Esse poeta que conheceu toda a embriaguez da gloria, desde um nome popular mesmo entre os bandidos da Calabria até uma coroação no Capitolio, conheceu tambem o fel de todos os infortunios. Sem coragem, porém, para resistir ao soffrimento, deixou-se vencer por elle; uma incuravel misanthropia nasceu em sua alma; todos lhe pareceram inimigos, cada dia julgava-se condemnado ao inferno, e ao mesmo tempo que assim odiaта os homens, mendigava publicamente para viver no meio de todos os prazeres. A impressão que a vida de Torquato Tasso deixa em quem a estuda é de um profundo pezar. Todos, ao lermos sua correspondencia e ao sorprehendermos o mysterio tanto tempo impenetravel de sua vida, não podemos senão lamental-o.

Porque não teve elle animo bastante para aceitar as condições difficeis da fortuna, e não comprometter sua gloria nem deshonrar seu martyrio?

Ninguem póde lembrar-se sem dôr da vida do poeta, mas sua desgraça não inspira senão compaixão, em quanto a de Camões soffrida com tanta coragem, escondida com tanto pudor, deixa-nos

todos cheios de admiração pela alma que a dominou sempre.

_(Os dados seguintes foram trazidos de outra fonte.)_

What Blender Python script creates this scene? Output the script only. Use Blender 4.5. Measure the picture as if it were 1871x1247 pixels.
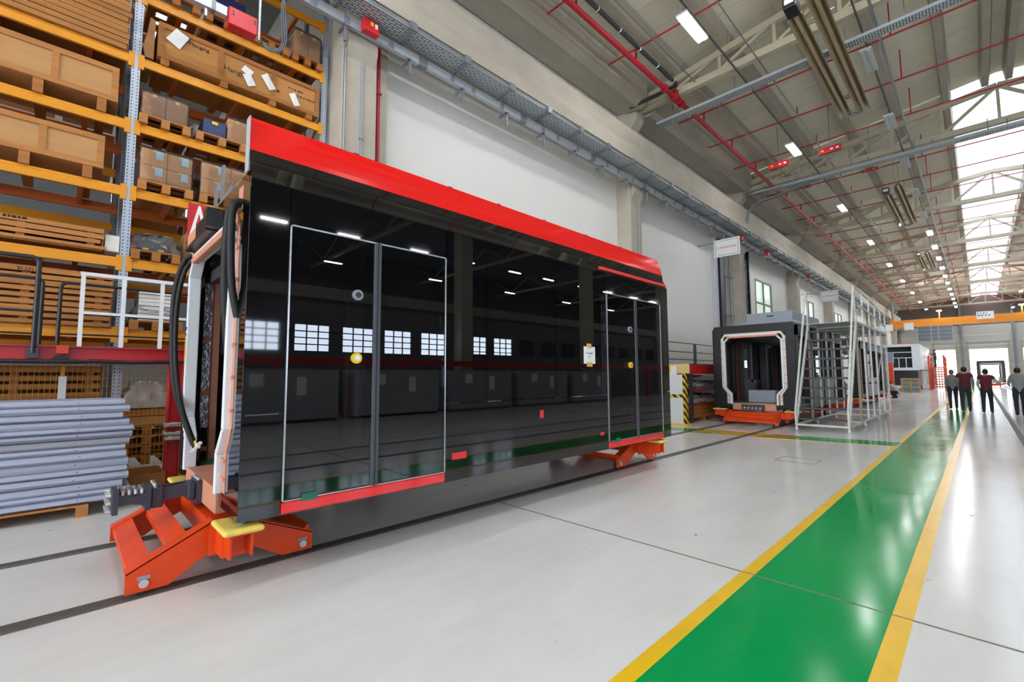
import bpy, bmesh, math, random
import numpy as np
from mathutils import Vector, Matrix

random.seed(7)
SC = bpy.context.scene
COL = SC.collection
for o in list(bpy.data.objects):
    bpy.data.objects.remove(o, do_unlink=True)

# ------------------------------------------------------------------ camera
def make_camera():
    yaw, pitch, roll = (math.radians(a) for a in (45.7, 4.4, -0.25))
    cy, sy, cp, sp = math.cos(yaw), math.sin(yaw), math.cos(pitch), math.sin(pitch)
    fwd = Vector((-sy * cp, cy * cp, sp))
    right = Vector((cy, sy, 0))
    up = right.cross(fwd)
    r2 = math.cos(roll) * right + math.sin(roll) * up
    u2 = -math.sin(roll) * right + math.cos(roll) * up
    m = Matrix((r2, u2, -fwd)).transposed().to_4x4()
    m.translation = Vector((0, 0, 1.5))
    cd = bpy.data.cameras.new('camera')
    cd.lens = 16.0
    cd.sensor_width = 36.0
    cd.clip_start = 0.05
    cd.clip_end = 300
    c = bpy.data.objects.new('camera', cd)
    COL.objects.link(c)
    c.matrix_world = m
    SC.camera = c
make_camera()

# ------------------------------------------------------------------ world, exposure, daylight strength
SC.view_settings.view_transform = 'Standard'
SC.view_settings.look = 'None'
SC.view_settings.gamma = 1.0
SC.view_settings.exposure = 1.1
SC.view_settings.use_curve_mapping = False
SC.cycles.diffuse_bounces = 4
SC.cycles.max_bounces = 8
w = bpy.data.worlds.new('overcast_sky')
SC.world = w
w.use_nodes = True
w.node_tree.nodes['Background'].inputs[0].default_value = (0.90, 0.95, 1.0, 1)
w.node_tree.nodes['Background'].inputs[1].default_value = 1.2
SKYLIGHT = 1.6      # daylit rooflight sheets
WINDOW = 6.0         # daylit panes of the long windows, also scales the added side glazing
GATE = 2.2           # bright daylight behind the far gates, also scales the added back-wall glow
LAMP = 62.0          # fluorescent tubes

# ------------------------------------------------------------------ helpers
def lin(c):
    return tuple(((v / 255) / 12.92 if v / 255 <= 0.04045 else (((v / 255) + 0.055) / 1.055) ** 2.4) for v in c)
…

Tasso expirou no meio dos preparativos de uma coroação nacional no Capitolio, Camões expirou ouvindo os ais da agonia de seu paiz.

Se é verdadeira a tradição e se Tasso amou Eleonora d'Este, Camões teve tambem um amor infeliz, e em vez de o prenderem com promessas magnificas á cidade em que residia sua amante, afastaram-n'o d'ella pelo exilio, em quanto que Tasso era o mais bello ornamento da côrte de Ferrara. Se algumas vezes Tasso conheceu a pobreza, não conheceu a miseria; se faltou-lhe dinheiro depois de suas prodigalidades ou em seus caprichos, não recebeu o pão da caridade de um escravo; se mendigava, não era a esmola de um transeunte, eram riquezas; não escondia o rosto nem calava o nome, humilhava antes sua gloria, fazendo d'ella objecto de contractos. A desgraça que ferio Camões achou-o sereno, na consciencia de seu genio; a desgraça que ferio Tasso, foi a desordem de sua vida; seu espirito perturbou-se, elle começou por desconhecer-se a si mesmo, por julgar-se victima de uma conspiração geral; dentro de pouco era na Italia uma só legenda-o genio e o infortunio do poeta. A vida dos dois poetas, semelhante nos seus soffrimentos, não o é na maneira porque ambos os supportaram: um sem calma e sem coragem, sacrificou á desgraça seu genio, sua altivez e sua honra; outro, encobrindo a miseria, não lhe deu outros direitos senão os que a fome, o desamparo e o abandono teem sobre a vida.